When women feel safe and have good reason to believe they’ll be sexually satisfied, they respond as positively to casual sex offers as men do.
Via Miller-McCune:
In a newly published paper describing a series of studies, University of Michigan psychologist Terri Conley asserts that “when women are presented with proposers who are equivalent in terms of safety and sexual prowess, they will be equally likely as men to engage in casual sex.”
Her research suggests women, like men, are motivated by pleasure-seeking when they enter the sexual arena. It’s just that women are less likely to be satisfied by a short-term encounter, and they know it.
And:
Men, after all, can almost be guaranteed a pleasurable sexual encounter if they’re with someone they find attractive. But Conley points to new, yet-to-be published research by sociologist Elizabeth Armstrong which finds “women orgasm only 35 percent as often as men in first-time sexual encounters.”
“Women’s perception that their heterosexual casual sex partners will be unlikely to give them pleasure is not unwarranted,” Conley states.
This lack of confidence in men as pleasure-givers was indirectly supported by another of Conley’s experiments, which focused on bisexual women. They were “significantly more likely to accept an offer (of a one-night stand) from a woman than from a man,” she reports.
This brings us back to Johnny Depp. In an attempt to learn if gender differences toward casual sex can be eliminated, Conley conducted yet another variation on the basic “Will you go to bed with me?” experiment. Only in this case, the scenario featured one very attractive and one unattractive suitor: Depp and Donald Trump for women, Angelina Jolie and Roseanne Barr for men.

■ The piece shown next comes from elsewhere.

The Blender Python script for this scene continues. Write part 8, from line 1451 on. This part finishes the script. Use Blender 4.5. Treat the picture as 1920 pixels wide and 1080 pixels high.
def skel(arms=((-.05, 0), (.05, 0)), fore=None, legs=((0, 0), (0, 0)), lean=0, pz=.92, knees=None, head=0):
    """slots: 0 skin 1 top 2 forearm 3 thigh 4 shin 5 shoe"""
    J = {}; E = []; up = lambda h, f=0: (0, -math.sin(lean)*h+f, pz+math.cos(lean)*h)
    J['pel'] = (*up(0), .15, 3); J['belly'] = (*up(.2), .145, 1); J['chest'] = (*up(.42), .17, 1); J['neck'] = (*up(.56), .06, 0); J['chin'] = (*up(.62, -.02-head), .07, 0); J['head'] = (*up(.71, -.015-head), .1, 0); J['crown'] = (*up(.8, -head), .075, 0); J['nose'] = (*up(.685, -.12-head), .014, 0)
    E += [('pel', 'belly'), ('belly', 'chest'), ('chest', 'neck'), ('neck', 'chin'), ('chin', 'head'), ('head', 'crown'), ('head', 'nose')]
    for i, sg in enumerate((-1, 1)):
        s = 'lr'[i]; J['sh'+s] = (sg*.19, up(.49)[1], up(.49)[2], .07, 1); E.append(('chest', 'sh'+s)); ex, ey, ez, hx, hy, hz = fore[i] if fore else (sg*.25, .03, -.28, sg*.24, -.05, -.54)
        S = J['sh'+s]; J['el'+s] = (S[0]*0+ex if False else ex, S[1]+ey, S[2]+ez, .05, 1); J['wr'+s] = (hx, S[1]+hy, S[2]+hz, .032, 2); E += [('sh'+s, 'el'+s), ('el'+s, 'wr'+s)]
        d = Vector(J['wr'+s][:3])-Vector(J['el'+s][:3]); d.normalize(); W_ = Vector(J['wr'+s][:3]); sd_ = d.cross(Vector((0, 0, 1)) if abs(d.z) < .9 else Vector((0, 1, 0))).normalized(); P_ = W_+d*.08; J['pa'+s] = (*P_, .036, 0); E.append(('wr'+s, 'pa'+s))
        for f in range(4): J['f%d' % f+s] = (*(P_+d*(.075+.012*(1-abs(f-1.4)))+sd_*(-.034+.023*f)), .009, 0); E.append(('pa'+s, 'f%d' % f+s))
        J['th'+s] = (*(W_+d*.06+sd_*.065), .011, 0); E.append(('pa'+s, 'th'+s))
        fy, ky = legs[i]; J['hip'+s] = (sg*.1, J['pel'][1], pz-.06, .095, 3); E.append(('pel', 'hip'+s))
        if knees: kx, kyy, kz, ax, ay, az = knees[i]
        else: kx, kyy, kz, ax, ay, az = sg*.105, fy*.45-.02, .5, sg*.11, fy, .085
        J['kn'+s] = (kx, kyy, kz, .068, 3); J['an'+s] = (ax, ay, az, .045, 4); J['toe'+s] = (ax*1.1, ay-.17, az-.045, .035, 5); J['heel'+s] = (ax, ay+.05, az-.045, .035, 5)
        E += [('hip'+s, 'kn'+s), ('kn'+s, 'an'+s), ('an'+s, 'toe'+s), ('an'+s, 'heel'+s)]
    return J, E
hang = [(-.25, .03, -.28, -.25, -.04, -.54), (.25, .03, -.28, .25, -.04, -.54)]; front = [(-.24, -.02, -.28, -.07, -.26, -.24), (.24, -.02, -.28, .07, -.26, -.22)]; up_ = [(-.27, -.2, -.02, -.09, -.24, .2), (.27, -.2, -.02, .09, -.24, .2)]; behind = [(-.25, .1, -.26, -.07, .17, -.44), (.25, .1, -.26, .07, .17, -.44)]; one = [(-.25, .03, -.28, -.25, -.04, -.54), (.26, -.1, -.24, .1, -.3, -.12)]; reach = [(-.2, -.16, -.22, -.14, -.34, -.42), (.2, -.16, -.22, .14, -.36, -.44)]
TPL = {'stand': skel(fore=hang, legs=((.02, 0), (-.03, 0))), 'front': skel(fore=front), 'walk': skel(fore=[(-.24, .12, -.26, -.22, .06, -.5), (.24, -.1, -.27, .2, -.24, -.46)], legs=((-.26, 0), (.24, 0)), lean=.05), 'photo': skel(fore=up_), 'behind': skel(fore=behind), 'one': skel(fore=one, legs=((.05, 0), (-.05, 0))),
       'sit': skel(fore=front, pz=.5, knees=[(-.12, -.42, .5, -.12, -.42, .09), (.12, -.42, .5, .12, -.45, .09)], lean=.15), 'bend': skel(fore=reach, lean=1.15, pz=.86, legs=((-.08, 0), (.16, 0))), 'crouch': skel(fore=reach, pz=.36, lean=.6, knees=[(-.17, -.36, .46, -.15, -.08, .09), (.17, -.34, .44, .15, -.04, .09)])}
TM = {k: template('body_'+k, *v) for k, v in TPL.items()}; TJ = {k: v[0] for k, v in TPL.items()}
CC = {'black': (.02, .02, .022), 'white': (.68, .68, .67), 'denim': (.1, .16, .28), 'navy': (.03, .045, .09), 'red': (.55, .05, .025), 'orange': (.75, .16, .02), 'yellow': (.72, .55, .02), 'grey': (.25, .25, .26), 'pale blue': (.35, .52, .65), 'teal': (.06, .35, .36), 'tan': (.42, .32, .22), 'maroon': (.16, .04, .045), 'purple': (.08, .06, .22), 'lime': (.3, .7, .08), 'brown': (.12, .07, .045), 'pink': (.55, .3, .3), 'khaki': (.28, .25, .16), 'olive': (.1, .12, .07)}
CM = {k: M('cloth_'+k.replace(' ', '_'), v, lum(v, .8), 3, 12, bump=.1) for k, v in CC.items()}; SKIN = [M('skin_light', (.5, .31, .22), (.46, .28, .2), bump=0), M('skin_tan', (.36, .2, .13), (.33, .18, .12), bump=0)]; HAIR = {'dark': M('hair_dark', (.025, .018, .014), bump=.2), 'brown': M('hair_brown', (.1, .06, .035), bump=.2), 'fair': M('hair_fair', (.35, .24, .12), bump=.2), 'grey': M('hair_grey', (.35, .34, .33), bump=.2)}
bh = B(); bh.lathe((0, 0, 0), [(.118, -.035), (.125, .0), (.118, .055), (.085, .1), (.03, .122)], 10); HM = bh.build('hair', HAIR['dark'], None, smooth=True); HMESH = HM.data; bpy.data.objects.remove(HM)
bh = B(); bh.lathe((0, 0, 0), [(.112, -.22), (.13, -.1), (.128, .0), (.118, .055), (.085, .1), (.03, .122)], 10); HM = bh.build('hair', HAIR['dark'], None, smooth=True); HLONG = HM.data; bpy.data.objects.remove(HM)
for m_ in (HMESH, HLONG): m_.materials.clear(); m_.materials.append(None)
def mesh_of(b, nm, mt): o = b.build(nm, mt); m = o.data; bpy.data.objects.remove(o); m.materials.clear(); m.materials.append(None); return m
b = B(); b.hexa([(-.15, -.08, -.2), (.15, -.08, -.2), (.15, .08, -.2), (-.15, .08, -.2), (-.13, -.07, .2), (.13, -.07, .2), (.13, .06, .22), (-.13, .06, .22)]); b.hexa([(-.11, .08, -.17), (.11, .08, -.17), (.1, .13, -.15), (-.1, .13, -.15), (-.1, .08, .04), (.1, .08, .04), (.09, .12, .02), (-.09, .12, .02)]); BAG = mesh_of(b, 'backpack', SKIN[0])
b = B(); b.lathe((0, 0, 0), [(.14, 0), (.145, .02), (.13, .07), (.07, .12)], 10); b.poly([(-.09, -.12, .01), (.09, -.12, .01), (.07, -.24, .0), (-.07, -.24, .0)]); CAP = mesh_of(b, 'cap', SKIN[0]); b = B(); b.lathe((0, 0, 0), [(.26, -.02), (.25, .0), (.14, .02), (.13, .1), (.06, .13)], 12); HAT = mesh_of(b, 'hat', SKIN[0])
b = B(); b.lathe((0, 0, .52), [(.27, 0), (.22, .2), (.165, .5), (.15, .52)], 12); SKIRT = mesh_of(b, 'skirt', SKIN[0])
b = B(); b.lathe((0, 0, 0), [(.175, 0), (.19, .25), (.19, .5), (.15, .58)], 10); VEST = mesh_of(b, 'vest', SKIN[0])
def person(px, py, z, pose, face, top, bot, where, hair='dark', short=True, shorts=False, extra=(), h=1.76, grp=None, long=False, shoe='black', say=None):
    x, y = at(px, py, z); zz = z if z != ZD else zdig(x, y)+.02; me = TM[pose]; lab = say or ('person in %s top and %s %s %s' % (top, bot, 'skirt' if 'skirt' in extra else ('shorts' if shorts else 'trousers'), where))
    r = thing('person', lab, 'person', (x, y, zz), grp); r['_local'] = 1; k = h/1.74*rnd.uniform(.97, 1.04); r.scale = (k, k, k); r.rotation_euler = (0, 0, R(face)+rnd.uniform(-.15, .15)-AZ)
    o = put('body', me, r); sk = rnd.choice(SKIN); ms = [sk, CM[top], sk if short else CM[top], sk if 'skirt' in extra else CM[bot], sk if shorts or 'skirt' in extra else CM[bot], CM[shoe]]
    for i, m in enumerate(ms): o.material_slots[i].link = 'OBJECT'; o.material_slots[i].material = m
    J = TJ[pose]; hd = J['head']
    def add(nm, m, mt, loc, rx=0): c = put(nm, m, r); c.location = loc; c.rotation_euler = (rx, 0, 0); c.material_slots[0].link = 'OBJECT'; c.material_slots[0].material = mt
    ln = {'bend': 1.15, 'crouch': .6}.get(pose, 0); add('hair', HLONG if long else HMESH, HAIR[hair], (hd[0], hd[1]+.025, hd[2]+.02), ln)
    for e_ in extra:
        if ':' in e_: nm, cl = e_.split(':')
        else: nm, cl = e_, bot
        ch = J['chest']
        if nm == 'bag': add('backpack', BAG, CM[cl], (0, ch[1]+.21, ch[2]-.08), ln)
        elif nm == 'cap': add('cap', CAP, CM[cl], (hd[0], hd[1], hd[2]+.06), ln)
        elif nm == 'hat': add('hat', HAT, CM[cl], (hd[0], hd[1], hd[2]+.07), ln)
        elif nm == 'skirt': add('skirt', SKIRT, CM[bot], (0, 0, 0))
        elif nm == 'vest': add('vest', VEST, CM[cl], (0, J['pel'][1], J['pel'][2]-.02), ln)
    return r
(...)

The result: Women were just as likely as men to agree to have sex with the attractive celebrity. They were also “about equally likely” to reject the offer from the unattractive but famous individual.
And:
Still, it’s fascinating that when you remove that variable and give women the option of a casual encounter that is likely to be both safe and pleasurable, they are just as receptive as men. This research, Conley concludes, “suggests that women are more similar to men in their reactions to casual sex than would have initially been expected.”